If I had read nothing of Arendt before, I would begin with her very beautiful, if unfortunately titled, collection of essays Men in Dark Times, and I would read, in that collection, the preface and the pieces on Lessing, Luxemburg, Jaspers, and Benjamin. The Lessing and Benjamin essays are extraordinary. I would then devote myself to the first two volumes of The Origins of Totalitarianism and The Human Condition.

The biography of Arendt is Elizabeth Young-Bruehl's For the Love of the World (Yale University Press).

For a sense of the non-feminist interest in Arendt these days, you might read Dana Villa's forthcoming book (or at least the first half of it) Arendt and Heidegger: The Fate of the Political. As a shortcut, read Villa's essays "Postmodernism and the Public Sphere" (American Political Science Review, June 1994) and "Beyond Good and Evil: Arendt, Nietzsche, and the Aestheticization of Political Action" (Political Theory, May 1992).

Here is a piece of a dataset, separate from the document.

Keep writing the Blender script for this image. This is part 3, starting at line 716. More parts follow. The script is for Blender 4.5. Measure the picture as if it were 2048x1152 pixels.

Also, take a look at the Arendt chapter of Jean Cohen and Andrew Arato's Civil Society and Political Theory (MIT Press).

For a sense of the feminist interest in Arendt, Bonnie Honig's edited Feminist Interpretations of Hannah Arendt (Penn State Press) is the best start. From there, you can work from the citations and bibliography. I would consider reading Lisa Disch's book Hannah Arendt and the Limits of Philosophy (Cornell) as well as Seyla Benhabib's forthcoming The Reluctant Modernism of Hannah Arendt (Sage).

Of course, there is the new controversy over Elzbieta Ettinger's Hannah Arendt/Martin Heidegger, which I haven't yet read. But the reviews are great fun: Richard Wolin's "Hannah and the Magician" (how can you beat a title like that?) in The New Republic, Oct. 9; Carlin Romano's "The Nazi and the Schoolgirl" in The Nation, Oct. 9; Richard Bernstein's "Obsession Transcends 'The Banality of Evil'" in The New York Times, Sept. 11; and Judith Shulevitz's "Arendt and Heidegger: An Affair to Forget?" in The New York Times Book Review, Oct. 1.

Finally, there is the fascinating collection of essays edited by Ron Feldman, The Jew as Pariah (Grove Press) on the controversial writings by Arendt on the "Jewish Question" and the responses to those writings by others.